Nach diesen Grundsätzen weist das u. a. aus Baumhäusern bestehende „Protestcamp“ im Waldgebiet bei Losse einen hinreichenden funktionalen und konzeptionellen Zusammenhang zum Versammlungszweck auf. Das „Protestcamp“ ist eine Zusammenkunft von Personen mit dem Ziel der kollektiven Meinungskundgabe gegen den Weiterbau der A 14 auf die Öffentlichkeit und deren Meinungsbildung einzuwirken. Dies soll einerseits durch Transparente, Plakate und Gespräche mit Gegnern und Befürwortern des Auto-bahnbaus geschehen. Andererseits sollen die Baumhäuser der plakativen und der Aufmerksamkeit erregenden Meinungskundgabe dienen. Die Baumhäuser sollen symbolisch für ein Leben in unmittelbarer Verbundenheit mit dem Wald stehen und allein durch ihre Anwesenheit soll eine Position ausgedrückt werden, die sich gegen die Zerstörung der Natur durch den geplanten Autobahnweiterbau an dem Ort des Camps wendet. Verstärkt wird der Bezug des Camps zum Versammlungszweck dadurch, dass es mit den Baumhäusern direkt am Ort der beabsichtigten Trasse liegt. Entgegen der Ansicht des Antragsgegners spricht der von ihm behauptete und auch mögliche Zweck, das Protestcamp diene der Blockade des Weiterbaus der A 14, gerade für einen Zusammenhang mit dem Versammlungszweck. Denn die Blockade des Autobahnbaus ist ein Mittel der kollektiven Meinungskundgabe gegen die Errichtung der Autobahn. Auch die sonstigen Versorgungsgegenstände (Wassertonne, Toilette) dienen zusammen mit den vorhandenen Schlafmöglichkeiten in Zelten und Baumhäusern dazu, die Kundgabe der Meinung der Versammlungsteilnehmer zu gewährleisten. …

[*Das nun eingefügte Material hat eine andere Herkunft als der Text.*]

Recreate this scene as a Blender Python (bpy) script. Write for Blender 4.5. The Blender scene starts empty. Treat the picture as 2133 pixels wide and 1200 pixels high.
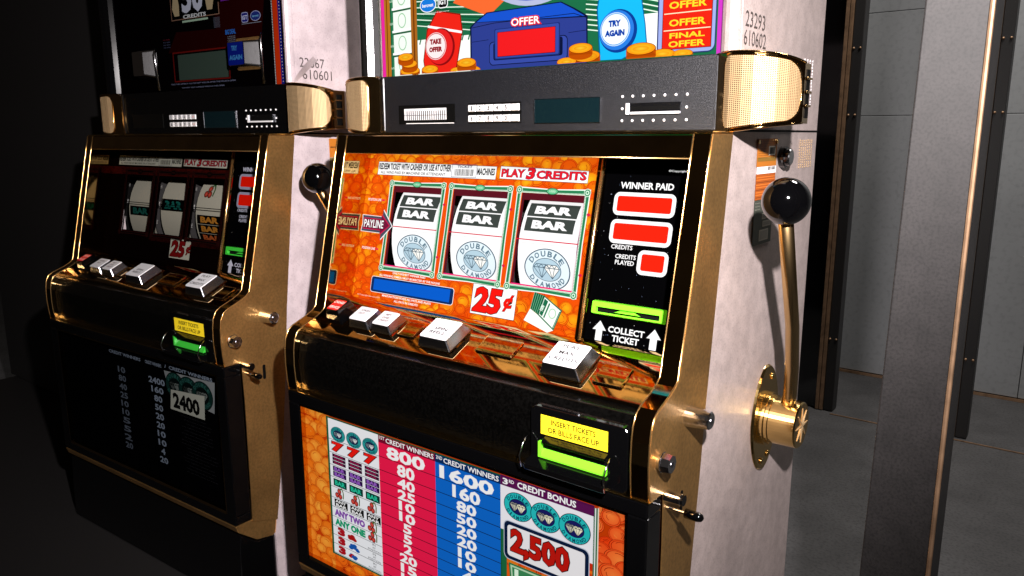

Art. 8 Abs. 1 GG schützt auch infrastrukturelle Ergänzungen der Versammlung in Form von Informationsständen, Sitzgelegenheiten, Imbissständen oder auch Zelten, sofern sie funktional-versammlungsspezifisch eingesetzt werden. Infrastrukturelle Begleiteinrichtungen einer Versammlung sind damit nicht in jedem Fall dem Schutzbereich der Versammlungsfreiheit zuzuordnen. Dies ist vielmehr nur dann anzunehmen, wenn die jeweils in Rede stehenden Gegenstände und Hilfsmittel zur Verwirklichung des Versammlungszwecks funktional, symbolisch oder konzeptionell im Sinne der konkreten kollektiven Meinungskundgabe notwendig sind. Ob bestimmte Gegenstände oder infrastrukturelle Einrichtungen, die von den Veranstaltern der Versammlung zur Durchführung der Versammlung als notwendig erachtet werden, in diesem Sinne unmittelbar versammlungsbezogen sind, ist von der Versammlungsbehörde nach einem objektiven Maßstab im Einzelfall zu beurteilen. Grundlage für diese Beurteilung ist das Vorbringen der Veranstalter. Sie legen gegenüber der Versammlungsbehörde dar, welche Gegenstände sie zur Durchführung der Versammlung in der geplanten Form benötigen.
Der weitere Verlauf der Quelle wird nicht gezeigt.